Early voluntary giving in England was strictly regulated by the state, which not only limited the purposes for which funds could be donated (a donor could not, for example, support any other religion but the Church of England), but also placed the authority with the Lord Chancellor and the chancery courts.

Eamon Duffy's studies of English religious life before the Protestant Reformation depict a rich culture of what appears to be voluntary activity (1992, 2001). But like most early volunteerism, failure to serve was punishable by fines—suggesting that it was viewed as a public obligation, much like paying taxes, rather than a genuinely voluntary act. Duffy suggests that the English Reformation ruthlessly eliminated broad-based lay participation in congregational life, centralizing sacramental and administrative functions in the hands of clergy and community leaders. Their service on vestries and other parochial boards may have been voluntary to the extent that such notables were not compelled to serve. But to the extent that it constituted one of the central functions of the aristocracy and gentry as governing classes, it could hardly be considered private in the modern sense.

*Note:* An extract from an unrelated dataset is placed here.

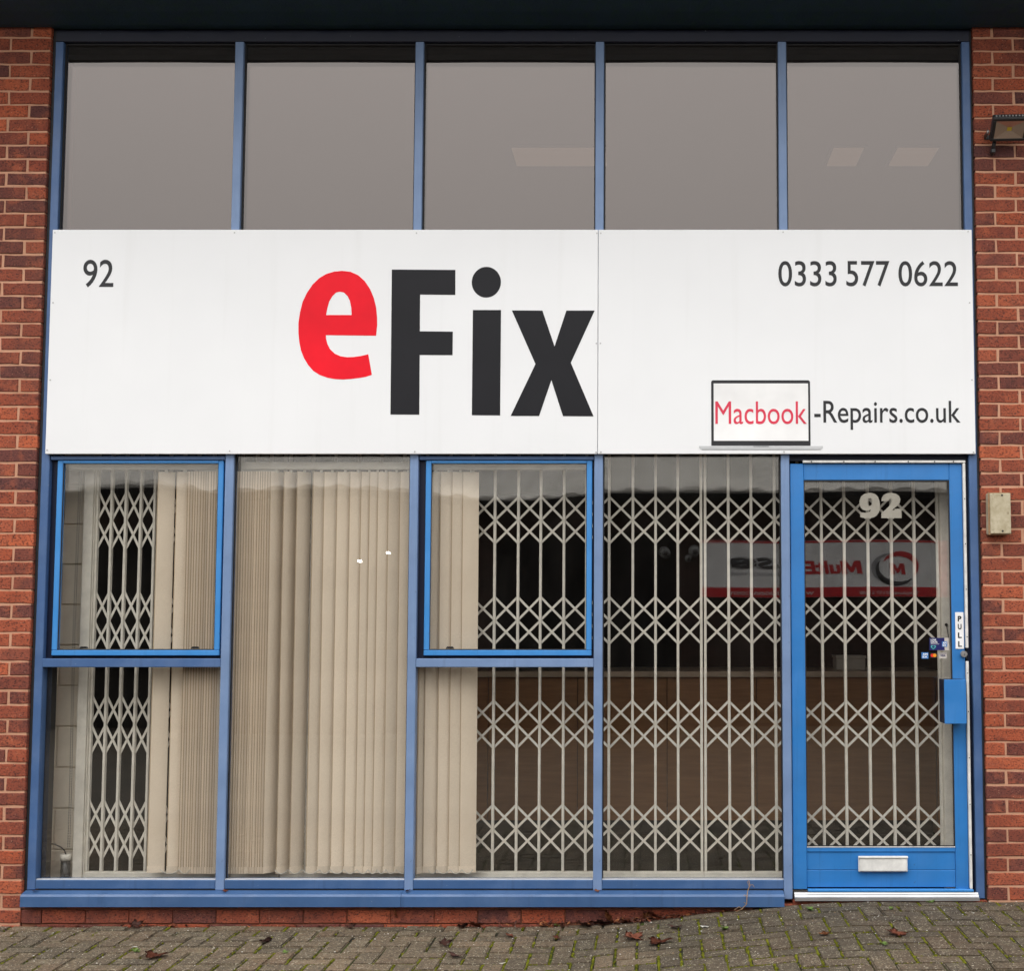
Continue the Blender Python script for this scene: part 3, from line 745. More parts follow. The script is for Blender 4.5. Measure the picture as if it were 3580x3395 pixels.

Old World traditions of public volunteerism were carried to the colonies. Colonists were compelled to attend and support churches. Colonial government required all men of military age to serve in the militia. Townships levied on citizens' labor to maintain roads and other public works (McKinney, 1995).

Private volunteerism emerged from the complex politics of English Protestantism. Henry VIII's break with Rome was not intended to radically alter English religious life. But at a time when mechanical printing made the wide circulation of ideas possible, England could not be insulated from the religious ferment of the Protestant Reformation, then unfolding on the Continent. England became a battleground between religious factions, some favoring traditional Catholic conceptions of religious authority, others favoring Lutheran, Calvinist, and Anabaptist ideas that emphasized the spiritual sovereignty of believers (Dickens, 1964; Marsh, 1998).

For much of the period before 1689, the Church of England was a broad tent, permitting wide ranges of practices. This gave encouragement to a kind of spiritual volunteerism under which worshipers gravitated to preachers with whose views they sympathized, rather than being constrained by the geographical boundaries of the parishes to which the law assigned them. This practice of "gadding sermons" helped to produce the national subculture of religious individualism that gave rise first to efforts by the British state to enforce religious uniformity under the Stuarts and, ultimately, to the Puritan Revolution of 1640–1665. "Liberty of conscience" became a byword not only for religious toleration but for more encompassing conceptions of political freedom.